Putting a backdoor onto people's phones to bypass encryption and forcing them to upload photos of themselves doesn't do shit to keep them safe. If anything it endangers them!

And for what exactly?? Do they not think that criminals will just find other ways to communicate, just like they always have? Are they that desperate to catch the stragglers left behind? This will literally only hurt the common folk just trying to get on with their lives, nobody else, just like every other mass surveillance law.

[–] jpeps@lemmy.world 13 points 1 year ago (3 children)

This is something that really bothers me about this law. Are they making maths... illegal? What's stopping me from encrypting a message before sending it in a messaging app manually? And if that's illegal, what if say I just sent something base64 encoded, or with a ceaser cypher for some treasure hunt game, am I now breaking the law too? What about a child talking in code to avoid their parents knowing something? Will that be illegal? It just seems so general.

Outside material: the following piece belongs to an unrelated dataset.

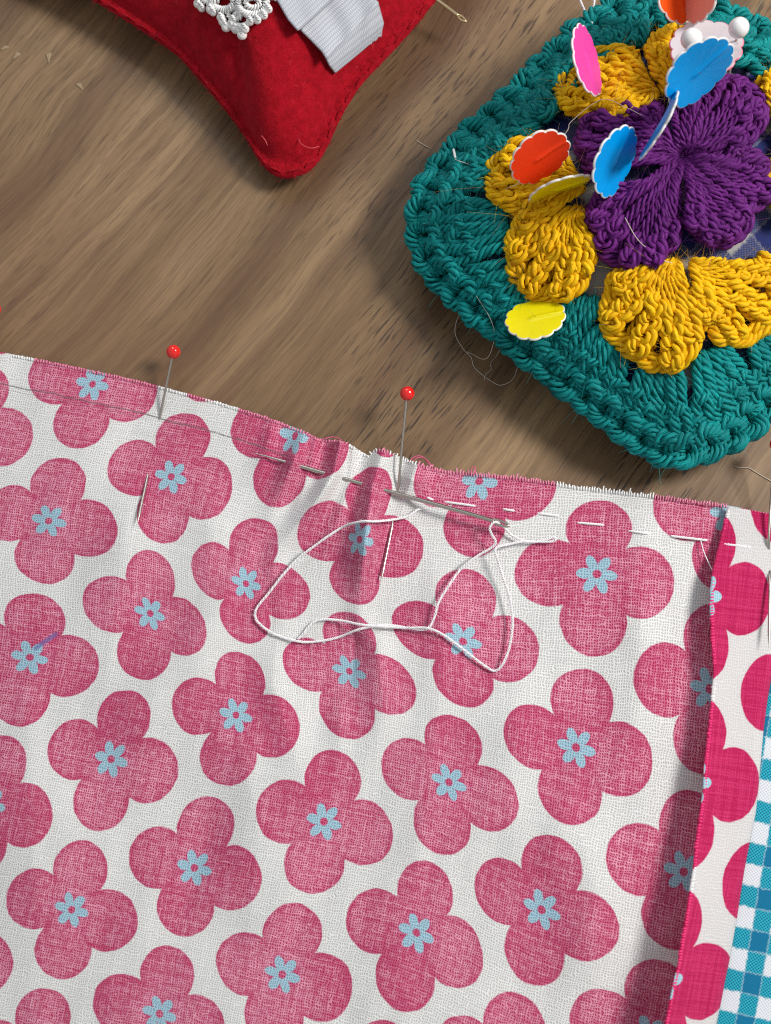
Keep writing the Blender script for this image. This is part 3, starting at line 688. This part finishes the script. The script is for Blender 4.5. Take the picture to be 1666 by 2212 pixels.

[–] echodot@feddit.uk 2 points 1 year ago* (last edited 1 year ago)

No, none of those things will be illegal because the government are full of idiots and they haven't fought literally any of this through.

The criminals will do what they always have which is to continue to use different services for their criminal activity. As in they already use those services so they'll continue to use those services.

Anyone remotely techie will essentially not be affected by this dumb law other than to be minorly inconvenienced by it, this is only going to expose the technologically illiterate.

If they want a photo of me that's fine, but I'm uploading an AI photo. I bet they don't have checks for that.

[–] EngineerGaming@feddit.nl 1 points 1 year ago

And also... How does it stop you from using an open-source, non-spying messaging solution or (if it's done on OS level) an open source, non-spying OS? I consider the mainstream messengers fully compromised already, so nothing changes for them anyway.